If an employee risks career and reputation in his or her industry by exposing an employer’s secrets, even if it’s one of a lucky few cases the OSC ultimately proceeds with, but the ultimate administrative monetary penalty is less than $1 million, the whistleblower receives nothing. Even more ironic, if the information is so good the OSC decides upon quasi criminal prosecution, and is successful, again the whistleblower receives no reward even if a financial “fine” is levied.
But the bigger problem is the press flurry around whistleblowing protection provides employees with the misapprehension it’s OK to tattle.
Legally, employees have a duty of confidentiality, as well as fidelity (or faithfulness) to their employers. Those twin duties mean it is almost always cause for discharge to reveal your employer’s secrets. Worse, since both duties form a contract between Canadian employees and their employers (and there is an even greater duty to protect one’s employer’s interests if the employee is an executive fiduciary), if the employer suffers any damage as a result of the information’s release, the employee can be sued for potentially millions of dollars. Imagine, for example, if this confidential information were to reach the ears of a competitor.
The legal reality is that when employees have information their employer, or a superior in the company, conducted a serious misdeed, they must report, at least initially, to the employer, and not to any regulatory body or the police. What the employer does with that information need never be disclosed to the employee. In almost all cases, the employer has no duty to inform the employee if they took any action as result of the information.
In almost every case, that is the end of an employee’s legal obligation. If the employee, dissatisfied in their perception that the employer has not acted appropriately, then proceeds to reveal the information to criminal authorities, regulators, or the press, it is generally cause for dismissal.

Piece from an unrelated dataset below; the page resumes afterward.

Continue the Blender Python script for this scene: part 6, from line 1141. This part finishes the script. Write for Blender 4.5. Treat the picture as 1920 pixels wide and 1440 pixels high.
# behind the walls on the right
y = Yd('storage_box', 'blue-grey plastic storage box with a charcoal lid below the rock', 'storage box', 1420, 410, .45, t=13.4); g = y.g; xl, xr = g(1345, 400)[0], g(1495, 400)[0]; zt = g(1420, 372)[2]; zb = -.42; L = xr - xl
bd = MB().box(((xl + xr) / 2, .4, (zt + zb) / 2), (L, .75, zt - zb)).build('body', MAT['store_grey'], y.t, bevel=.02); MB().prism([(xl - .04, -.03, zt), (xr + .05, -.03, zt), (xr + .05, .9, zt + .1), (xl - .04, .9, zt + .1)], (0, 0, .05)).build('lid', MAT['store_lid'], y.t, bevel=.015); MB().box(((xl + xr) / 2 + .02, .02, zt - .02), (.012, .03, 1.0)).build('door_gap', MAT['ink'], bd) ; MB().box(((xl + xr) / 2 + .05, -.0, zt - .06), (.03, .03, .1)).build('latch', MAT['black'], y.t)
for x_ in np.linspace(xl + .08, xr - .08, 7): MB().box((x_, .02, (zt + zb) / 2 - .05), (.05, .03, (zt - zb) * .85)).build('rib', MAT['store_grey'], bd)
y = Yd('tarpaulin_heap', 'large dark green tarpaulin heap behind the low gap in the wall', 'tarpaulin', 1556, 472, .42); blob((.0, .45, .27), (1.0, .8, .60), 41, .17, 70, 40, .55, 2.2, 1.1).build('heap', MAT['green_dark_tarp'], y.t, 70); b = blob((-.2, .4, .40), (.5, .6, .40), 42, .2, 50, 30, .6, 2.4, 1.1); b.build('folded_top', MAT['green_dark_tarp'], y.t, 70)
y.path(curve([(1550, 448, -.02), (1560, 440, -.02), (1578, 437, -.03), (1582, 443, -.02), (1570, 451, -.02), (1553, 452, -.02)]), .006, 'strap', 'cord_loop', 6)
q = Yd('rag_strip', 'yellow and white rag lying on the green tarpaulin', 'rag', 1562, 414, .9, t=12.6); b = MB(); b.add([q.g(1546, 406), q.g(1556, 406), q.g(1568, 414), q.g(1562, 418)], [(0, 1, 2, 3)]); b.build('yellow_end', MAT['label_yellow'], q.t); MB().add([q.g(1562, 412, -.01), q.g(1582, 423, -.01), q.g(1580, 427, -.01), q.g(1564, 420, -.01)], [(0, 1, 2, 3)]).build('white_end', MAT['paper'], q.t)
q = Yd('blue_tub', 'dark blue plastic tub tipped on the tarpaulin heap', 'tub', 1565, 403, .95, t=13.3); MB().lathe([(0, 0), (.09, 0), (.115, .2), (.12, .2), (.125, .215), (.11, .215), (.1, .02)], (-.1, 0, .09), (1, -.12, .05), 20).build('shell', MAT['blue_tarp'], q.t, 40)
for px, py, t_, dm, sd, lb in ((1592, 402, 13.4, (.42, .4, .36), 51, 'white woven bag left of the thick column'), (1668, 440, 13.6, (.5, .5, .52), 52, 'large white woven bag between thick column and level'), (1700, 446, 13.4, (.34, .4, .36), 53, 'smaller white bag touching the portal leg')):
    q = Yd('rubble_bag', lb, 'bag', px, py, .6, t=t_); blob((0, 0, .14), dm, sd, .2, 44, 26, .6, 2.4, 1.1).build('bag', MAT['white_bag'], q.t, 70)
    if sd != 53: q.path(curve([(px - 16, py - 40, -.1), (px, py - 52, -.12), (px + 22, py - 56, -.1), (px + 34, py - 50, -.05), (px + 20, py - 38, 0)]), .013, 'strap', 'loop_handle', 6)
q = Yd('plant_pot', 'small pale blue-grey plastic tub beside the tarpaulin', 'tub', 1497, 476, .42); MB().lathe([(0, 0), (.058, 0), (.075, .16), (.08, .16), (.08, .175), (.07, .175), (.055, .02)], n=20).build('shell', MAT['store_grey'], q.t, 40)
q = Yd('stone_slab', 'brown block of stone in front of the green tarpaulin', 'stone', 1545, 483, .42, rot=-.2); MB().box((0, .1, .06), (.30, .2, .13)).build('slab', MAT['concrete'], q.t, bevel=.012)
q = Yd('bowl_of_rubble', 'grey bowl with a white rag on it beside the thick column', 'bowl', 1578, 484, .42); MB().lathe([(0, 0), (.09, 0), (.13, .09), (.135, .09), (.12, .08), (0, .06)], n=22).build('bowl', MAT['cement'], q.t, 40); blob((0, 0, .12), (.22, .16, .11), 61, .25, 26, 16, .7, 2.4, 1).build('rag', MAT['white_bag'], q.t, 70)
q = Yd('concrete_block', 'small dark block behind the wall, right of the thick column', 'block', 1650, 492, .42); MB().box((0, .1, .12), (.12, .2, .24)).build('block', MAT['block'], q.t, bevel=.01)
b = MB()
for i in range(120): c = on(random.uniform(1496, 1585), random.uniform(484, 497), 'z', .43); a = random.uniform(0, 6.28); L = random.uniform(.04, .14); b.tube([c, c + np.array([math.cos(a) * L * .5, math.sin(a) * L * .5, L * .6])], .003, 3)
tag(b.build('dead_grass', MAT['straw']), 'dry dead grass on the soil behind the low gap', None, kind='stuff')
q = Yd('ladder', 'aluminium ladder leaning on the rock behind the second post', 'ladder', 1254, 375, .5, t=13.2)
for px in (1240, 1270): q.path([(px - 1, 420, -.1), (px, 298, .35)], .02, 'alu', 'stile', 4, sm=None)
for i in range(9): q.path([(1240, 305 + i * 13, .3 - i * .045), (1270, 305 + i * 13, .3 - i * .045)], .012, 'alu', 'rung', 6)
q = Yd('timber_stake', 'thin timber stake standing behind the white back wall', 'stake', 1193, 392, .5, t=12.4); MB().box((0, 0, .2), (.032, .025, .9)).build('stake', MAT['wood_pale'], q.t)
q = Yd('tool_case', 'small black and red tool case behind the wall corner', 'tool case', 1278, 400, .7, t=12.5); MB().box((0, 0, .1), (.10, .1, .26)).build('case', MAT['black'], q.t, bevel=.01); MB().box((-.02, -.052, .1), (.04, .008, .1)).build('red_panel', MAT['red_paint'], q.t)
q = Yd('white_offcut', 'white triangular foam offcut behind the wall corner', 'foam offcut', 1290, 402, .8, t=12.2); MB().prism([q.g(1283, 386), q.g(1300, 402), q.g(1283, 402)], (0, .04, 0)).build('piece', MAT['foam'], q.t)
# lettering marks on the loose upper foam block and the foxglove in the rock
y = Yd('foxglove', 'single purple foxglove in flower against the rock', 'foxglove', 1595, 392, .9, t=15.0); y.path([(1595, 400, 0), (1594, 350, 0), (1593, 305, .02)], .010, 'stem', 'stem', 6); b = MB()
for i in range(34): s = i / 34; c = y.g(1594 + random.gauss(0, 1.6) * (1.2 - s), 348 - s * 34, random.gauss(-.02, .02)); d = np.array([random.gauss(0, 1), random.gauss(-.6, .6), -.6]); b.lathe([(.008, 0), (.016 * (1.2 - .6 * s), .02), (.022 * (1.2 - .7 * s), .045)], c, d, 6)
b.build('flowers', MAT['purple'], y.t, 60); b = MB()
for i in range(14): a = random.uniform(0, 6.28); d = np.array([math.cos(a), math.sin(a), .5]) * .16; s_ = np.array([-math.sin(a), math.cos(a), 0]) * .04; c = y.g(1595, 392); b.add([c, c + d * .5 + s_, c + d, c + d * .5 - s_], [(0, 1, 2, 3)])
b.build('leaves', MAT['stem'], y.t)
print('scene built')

The new legislation captures those with inside information detailing that a company, regulated by the OSC, has breached securities laws. That covers only a fraction of 1 per cent of potential whistleblowing and provides no protection for most employees who “blow the whistle” on corporate predations.
But, even in those rare cases where the information falls within the narrow confine of securities regulations but the OSC does not proceed with it, either because it lacks the resources to prosecute every potential violation or the infraction does not constitute securities fraud, what is the whistleblower’s protection? They won’t receive any windfall and might well have risked their job.
Unless employees are trained in securities regulations, they lack the expertise to know whether the wrongdoing they are revealing even qualifies for a payment. The alleged misconduct may not be a legal wrongdoing, or not be sufficiently revelatory or material to result in a payment under the legislation; the employer might have taken steps to deal with or reveal the matter; or it may be an impropriety that is not covered by securities legislation. In short, employees can never safely proceed with a complaint under this legislation unless they have first sought the advice of a securities lawyer and likely first contacted the employer.
Even appropriate complaints, which are not pursued, cannot be made in complete safety. Remember, an employer faced with embarrassing inquiries is likely to go to some lengths to ascertain the source, including checking emails of those employees who might have knowledge of the situation or hiring the services of a private investigator.